Special Representative Patten recalls how in 2013 the Ministry of Women and Human Rights Development had initiated the drafting of the ‘Sexual Offences Bill’. Following 5 years of considerable efforts, resources and wide consultations with a range of stakeholders – brave Somali women and civil society actors, UN entities, including the Office of Special Representative Patten, and members of the international community -, in 2018 a federal Sexual Offences Bill was endorsed unanimously by the Somali Council of Ministers and sent to Parliament. Special Representative Patten deplores that in 2019, in a process that may have deviated from established law and legislative procedures, the Sexual Offences Bill was returned to Cabinet by the Speaker of the House of the People requesting Cabinet to make several substantive amendments. Although, in response, 15 Members of the House of the People brought a motion requesting the return of the Cabinet-approved Sexual Offences Bill to Parliament for first reading, the motion was not considered. Special Representative Patten expresses concern as to how, after such considerable delays and procedural irregularities, an alternative piece of legislation entitled the ‘Sexual Intercourse Related Crimes Bill’ was instead put forward by the Somali Federal Parliament.
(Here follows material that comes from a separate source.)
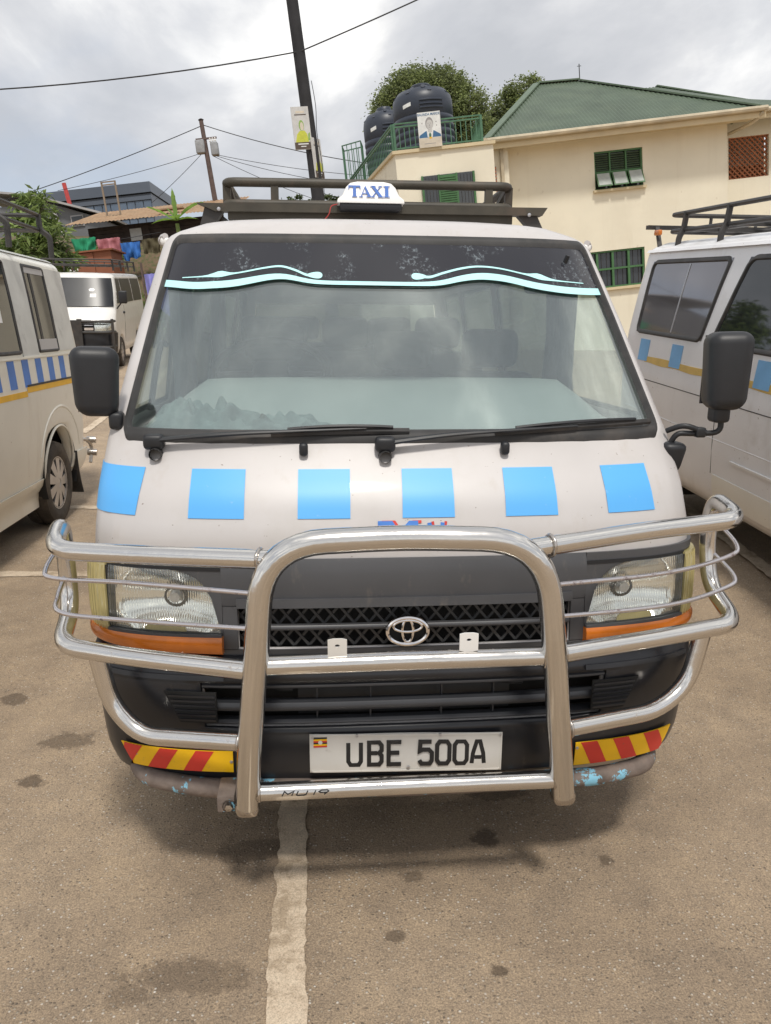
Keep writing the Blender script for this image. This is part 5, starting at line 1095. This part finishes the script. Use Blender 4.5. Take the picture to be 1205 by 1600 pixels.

“The alternative legislation contains substantive and procedural provisions which grossly contravene international human rights law and standards to which Somalia is a party, and which would represent a major setback in the fight against sexual violence in Somalia and across the globe”, noted Special Representative Patten. This includes inter alia many flawed definitions of offences, a lack of clearly defined terms, absence of numerous substantive offences, weak procedural provisions, and inadequate protection of victims, witnesses and the accused. The alternative legislation contains a range of very disturbing provisions, such as the one which allows for marriage of minors at the maturation of an individual’s reproductive organs, independently of the age of the child, in contravention of the Convention on the Rights of the Child to which Somalia is a party. It also establishes criminal penalties for forced marriage only if a woman is “strongly” forced into the marriage without the knowledge and consent of her family. In addition, it lacks numerous substantive sexual offences and modes of liability that would hold perpetrators accountable for sexual violence whether as a grave domestic, transnational, or serious international crime, thus depriving victims of protection and legal recourse. In addition, the alternative legislation has not been consulted with any of those impacted by sexual violence crimes in Somalia.

In 2013, the Federal Government of Somalia signed with the United Nations a Joint Communiqué where the Government of Somalia pledged to strengthen its laws on sexual violence. In the Secretary-General’s 2020 annual report on conflict-related sexual violence to the Security Council, both the Somali national army and police are listed, among others, for being credibly suspected of committing or being responsible for patterns of rape and other forms of sexual violence in armed conflict in Somalia. “The new draft ‘Sexual Intercourse Related Crimes Bill’ falls far short of Somalia’s international obligations and commitments under the Joint Communiqué”, Special Representative Patten stressed. “If adopted, it would not only represent a major setback for victims of sexual violence in Somalia but would also delay the delisting of any of Somalia’s armed forces from the Secretary-General’s annual report to the Security Council. I join the call of tireless Somali actors, the UN and members of the international community to request the Government to withdraw forthwith and permanently the ‘Sexual Intercourse Related Crimes Bill’ from consideration and instead act upon the ‘Sexual Offences Bill’ of 2018 immediately.”